● **Exercise prompt**: The entire listing is to be repeated verbatim.

►

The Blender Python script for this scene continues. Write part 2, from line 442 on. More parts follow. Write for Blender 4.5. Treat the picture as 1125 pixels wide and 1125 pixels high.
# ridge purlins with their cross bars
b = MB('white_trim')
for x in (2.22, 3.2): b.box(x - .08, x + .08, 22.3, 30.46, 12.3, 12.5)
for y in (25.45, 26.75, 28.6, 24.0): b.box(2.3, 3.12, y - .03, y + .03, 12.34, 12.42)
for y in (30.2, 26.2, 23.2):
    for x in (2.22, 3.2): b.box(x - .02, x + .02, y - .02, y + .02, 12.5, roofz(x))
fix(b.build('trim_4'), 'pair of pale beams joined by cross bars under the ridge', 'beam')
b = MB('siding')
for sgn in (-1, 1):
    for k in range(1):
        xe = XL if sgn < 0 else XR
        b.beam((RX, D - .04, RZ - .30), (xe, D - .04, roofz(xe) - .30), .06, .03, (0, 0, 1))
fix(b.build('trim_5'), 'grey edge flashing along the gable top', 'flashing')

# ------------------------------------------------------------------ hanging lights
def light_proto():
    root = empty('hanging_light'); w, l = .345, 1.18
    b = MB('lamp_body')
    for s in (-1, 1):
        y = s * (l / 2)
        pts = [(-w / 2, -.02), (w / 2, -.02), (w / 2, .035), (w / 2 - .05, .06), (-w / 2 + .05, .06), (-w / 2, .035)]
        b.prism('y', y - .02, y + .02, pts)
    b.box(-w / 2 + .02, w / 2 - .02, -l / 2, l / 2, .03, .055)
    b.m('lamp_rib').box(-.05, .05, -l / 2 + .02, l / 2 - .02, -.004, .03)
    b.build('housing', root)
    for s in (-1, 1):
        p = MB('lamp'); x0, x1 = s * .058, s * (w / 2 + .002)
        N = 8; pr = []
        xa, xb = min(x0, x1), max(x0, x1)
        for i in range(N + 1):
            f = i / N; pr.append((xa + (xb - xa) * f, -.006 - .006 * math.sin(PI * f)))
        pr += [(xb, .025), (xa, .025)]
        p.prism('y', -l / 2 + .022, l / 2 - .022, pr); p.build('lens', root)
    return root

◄

● **Finished answer**:
The Blender Python script for this scene continues. Write part 2, from line 442 on. More parts follow. Write for Blender 4.5. Treat the picture as 1125 pixels wide and 1125 pixels high.
# ridge purlins with their cross bars
b = MB('white_trim')
for x in (2.22, 3.2): b.box(x - .08, x + .08, 22.3, 30.46, 12.3, 12.5)
for y in (25.45, 26.75, 28.6, 24.0): b.box(2.3, 3.12, y - .03, y + .03, 12.34, 12.42)
for y in (30.2, 26.2, 23.2):
    for x in (2.22, 3.2): b.box(x - .02, x + .02, y - .02, y + .02, 12.5, roofz(x))
fix(b.build('trim_4'), 'pair of pale beams joined by cross bars under the ridge', 'beam')
b = MB('siding')
for sgn in (-1, 1):
    for k in range(1):
        xe = XL if sgn < 0 else XR
        b.beam((RX, D - .04, RZ - .30), (xe, D - .04, roofz(xe) - .30), .06, .03, (0, 0, 1))
fix(b.build('trim_5'), 'grey edge flashing along the gable top', 'flashing')

# ------------------------------------------------------------------ hanging lights
def light_proto():
    root = empty('hanging_light'); w, l = .345, 1.18
    b = MB('lamp_body')
    for s in (-1, 1):
        y = s * (l / 2)
        pts = [(-w / 2, -.02), (w / 2, -.02), (w / 2, .035), (w / 2 - .05, .06), (-w / 2 + .05, .06), (-w / 2, .035)]
        b.prism('y', y - .02, y + .02, pts)
    b.box(-w / 2 + .02, w / 2 - .02, -l / 2, l / 2, .03, .055)
    b.m('lamp_rib').box(-.05, .05, -l / 2 + .02, l / 2 - .02, -.004, .03)
    b.build('housing', root)
    for s in (-1, 1):
        p = MB('lamp'); x0, x1 = s * .058, s * (w / 2 + .002)
        N = 8; pr = []
        xa, xb = min(x0, x1), max(x0, x1)
        for i in range(N + 1):
            f = i / N; pr.append((xa + (xb - xa) * f, -.006 - .006 * math.sin(PI * f)))
        pr += [(xb, .025), (xa, .025)]
        p.prism('y', -l / 2 + .022, l / 2 - .022, pr); p.build('lens', root)
    return root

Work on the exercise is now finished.